[Given problem] Output every line exactly as written. Leave out pictures.

[Recorded information]
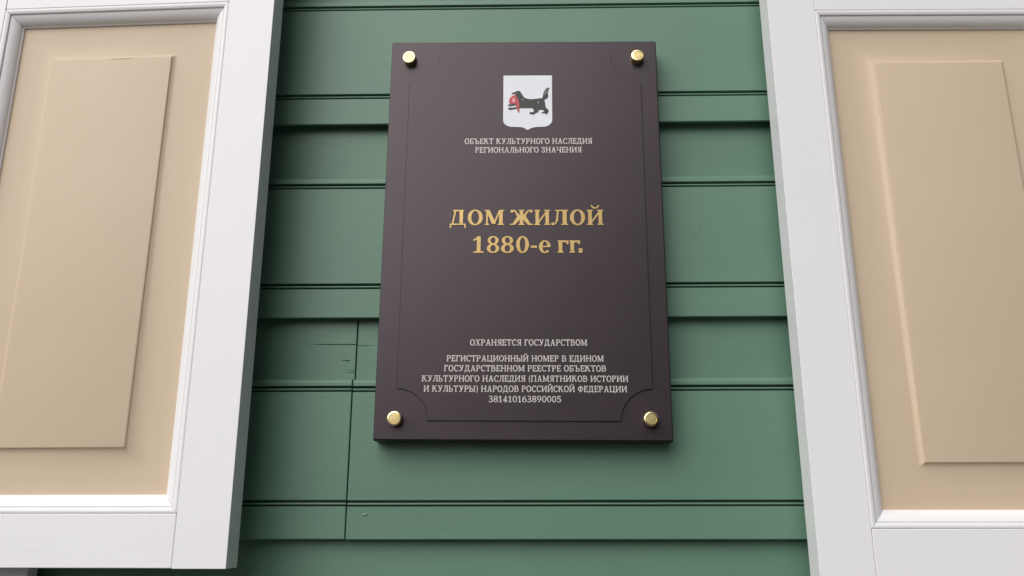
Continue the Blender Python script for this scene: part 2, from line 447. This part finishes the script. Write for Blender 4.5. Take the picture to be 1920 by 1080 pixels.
# raised field with scooped corners
def scooped(x0, x1, z0, z1, r, n=18):
    pts = []
    for cx, cz, a0, a1 in ((x0, z0, 90, 0), (x1, z0, 180, 90), (x1, z1, 270, 180), (x0, z1, 360, 270)):
        for i in range(n + 1):
            a = R(a0 + (a1 - a0) * i / n); pts.append((cx + r * math.cos(a), cz + r * math.sin(a)))
    return pts
FX = 0.1735
sc = scooped(-0.1715, 0.1755, -0.2750, 0.2730, 0.0435)
bm = bmesh.new()
def ins(pts, d):
    n = len(pts); out = []
    for i in range(n):
        a, b, c = Vector(pts[i - 1]), Vector(pts[i]), Vector(pts[(i + 1) % n])
        e1 = (b - a); e2 = (c - b)
        if e1.length < 1e-7 or e2.length < 1e-7: out.append(pts[i]); continue
        n1 = Vector((-e1.y, e1.x)).normalized(); n2 = Vector((-e2.y, e2.x)).normalized()
        k = (n1 + n2); k = k.normalized() / max(0.5, k.normalized().dot(n1)) if k.length > 1e-6 else n1
        out.append((b.x + k.x * d, b.y + k.y * d))
    return out
ringsets = [(sc, 0.0005), (sc, -0.0016), (ins(sc, 0.0004), -0.0021)]
o_, i_ = ins(sc, -0.00075), ins(sc, 0.0002)
sb = bmesh.new()
vo = [sb.verts.new((x, -0.00012, z)) for x, z in o_]; vi = [sb.verts.new((x, -0.00012, z)) for x, z in i_]
for k in range(len(vo)): sb.faces.new((vo[k], vo[(k + 1) % len(vo)], vi[(k + 1) % len(vi)], vi[k]))
link("field_shadow_line", from_bm(sb, "shadow_line"), EDGE, plq)  # flat dark strip painting the shadow line around the raised field
prev = None
for pts, y in ringsets:
    r = [bm.verts.new((x, y, z)) for x, z in pts]
    if prev:
        for i in range(len(r)): bm.faces.new((prev[i], prev[(i + 1) % len(r)], r[(i + 1) % len(r)], r[i]))
    prev = r
bm.faces.new(prev)
bmesh.ops.triangulate(bm, faces=[f for f in bm.faces if len(f.verts) > 4])
fld = link("raised_field", from_bm(bm, "field"), BROWN, plq)
fld.data.shade_flat()

# brass standoff caps
def cap_me():
    prof = [(0.0, 0.0068, 0), (0.0068, 0.0068, 0)]
    pr = [(0.0080, 0.0), (0.0094, 0.0), (0.0098, 0.0005), (0.0098, 0.0097), (0.0095, 0.0104), (0.0089, 0.0107), (0.0072, 0.0107), (0.0069, 0.0100)]
    bm = bmesh.new(); n = 40; prev = None
    for r, h in pr:
        ring = [bm.verts.new((r * math.cos(2 * math.pi * i / n), -h, r * math.sin(2 * math.pi * i / n))) for i in range(n)]
        if prev:
            for i in range(n): bm.faces.new((prev[i], prev[(i + 1) % n], ring[(i + 1) % n], ring[i]))
        prev = ring
    return smooth(from_bm(bm, "cap"), 30)
def disc_me():
    bm = bmesh.new(); n = 40
    prev = None
    for r, h in ((0.0069, 0.0100), (0.0055, 0.0101), (0.003, 0.01015)):
        ring = [bm.verts.new((r * math.cos(2 * math.pi * i / n), -h, r * math.sin(2 * math.pi * i / n))) for i in range(n)]
        if prev:
            for i in range(n): bm.faces.new((prev[i], prev[(i + 1) % n], ring[(i + 1) % n], ring[i]))
        prev = ring
    bm.faces.new(prev)
    return smooth(from_bm(bm, "disc"), 30)
cm, dm = cap_me(), disc_me()
cm.materials.append(BRASS); dm.materials.append(BRASS_B)
for i, (x, z) in enumerate(((-0.1716, 0.2694), (0.1713, 0.2697), (-0.1714, -0.2730), (0.1708, -0.2731))):
    c = link("screw_cap", cm, None, plq, (x, 0, z), (R((2, -3, 1.5, -2)[i]), 0, R((-5, 1, -1, 3)[i])))
    link("cap_face", dm, None, c)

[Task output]
Continue the Blender Python script for this scene: part 2, from line 447. This part finishes the script. Write for Blender 4.5. Take the picture to be 1920 by 1080 pixels.
# raised field with scooped corners
def scooped(x0, x1, z0, z1, r, n=18):
    pts = []
    for cx, cz, a0, a1 in ((x0, z0, 90, 0), (x1, z0, 180, 90), (x1, z1, 270, 180), (x0, z1, 360, 270)):
        for i in range(n + 1):
            a = R(a0 + (a1 - a0) * i / n); pts.append((cx + r * math.cos(a), cz + r * math.sin(a)))
    return pts
FX = 0.1735
sc = scooped(-0.1715, 0.1755, -0.2750, 0.2730, 0.0435)
bm = bmesh.new()
def ins(pts, d):
    n = len(pts); out = []
    for i in range(n):
        a, b, c = Vector(pts[i - 1]), Vector(pts[i]), Vector(pts[(i + 1) % n])
        e1 = (b - a); e2 = (c - b)
        if e1.length < 1e-7 or e2.length < 1e-7: out.append(pts[i]); continue
        n1 = Vector((-e1.y, e1.x)).normalized(); n2 = Vector((-e2.y, e2.x)).normalized()
        k = (n1 + n2); k = k.normalized() / max(0.5, k.normalized().dot(n1)) if k.length > 1e-6 else n1
        out.append((b.x + k.x * d, b.y + k.y * d))
    return out
ringsets = [(sc, 0.0005), (sc, -0.0016), (ins(sc, 0.0004), -0.0021)]
o_, i_ = ins(sc, -0.00075), ins(sc, 0.0002)
sb = bmesh.new()
vo = [sb.verts.new((x, -0.00012, z)) for x, z in o_]; vi = [sb.verts.new((x, -0.00012, z)) for x, z in i_]
for k in range(len(vo)): sb.faces.new((vo[k], vo[(k + 1) % len(vo)], vi[(k + 1) % len(vi)], vi[k]))
link("field_shadow_line", from_bm(sb, "shadow_line"), EDGE, plq)  # flat dark strip painting the shadow line around the raised field
prev = None
for pts, y in ringsets:
    r = [bm.verts.new((x, y, z)) for x, z in pts]
    if prev:
        for i in range(len(r)): bm.faces.new((prev[i], prev[(i + 1) % len(r)], r[(i + 1) % len(r)], r[i]))
    prev = r
bm.faces.new(prev)
bmesh.ops.triangulate(bm, faces=[f for f in bm.faces if len(f.verts) > 4])
fld = link("raised_field", from_bm(bm, "field"), BROWN, plq)
fld.data.shade_flat()

# brass standoff caps
def cap_me():
    prof = [(0.0, 0.0068, 0), (0.0068, 0.0068, 0)]
    pr = [(0.0080, 0.0), (0.0094, 0.0), (0.0098, 0.0005), (0.0098, 0.0097), (0.0095, 0.0104), (0.0089, 0.0107), (0.0072, 0.0107), (0.0069, 0.0100)]
    bm = bmesh.new(); n = 40; prev = None
    for r, h in pr:
        ring = [bm.verts.new((r * math.cos(2 * math.pi * i / n), -h, r * math.sin(2 * math.pi * i / n))) for i in range(n)]
        if prev:
            for i in range(n): bm.faces.new((prev[i], prev[(i + 1) % n], ring[(i + 1) % n], ring[i]))
        prev = ring
    return smooth(from_bm(bm, "cap"), 30)
def disc_me():
    bm = bmesh.new(); n = 40
    prev = None
    for r, h in ((0.0069, 0.0100), (0.0055, 0.0101), (0.003, 0.01015)):
        ring = [bm.verts.new((r * math.cos(2 * math.pi * i / n), -h, r * math.sin(2 * math.pi * i / n))) for i in range(n)]
        if prev:
            for i in range(n): bm.faces.new((prev[i], prev[(i + 1) % n], ring[(i + 1) % n], ring[i]))
        prev = ring
    bm.faces.new(prev)
    return smooth(from_bm(bm, "disc"), 30)
cm, dm = cap_me(), disc_me()
cm.materials.append(BRASS); dm.materials.append(BRASS_B)
for i, (x, z) in enumerate(((-0.1716, 0.2694), (0.1713, 0.2697), (-0.1714, -0.2730), (0.1708, -0.2731))):
    c = link("screw_cap", cm, None, plq, (x, 0, z), (R((2, -3, 1.5, -2)[i]), 0, R((-5, 1, -1, 3)[i])))
    link("cap_face", dm, None, c)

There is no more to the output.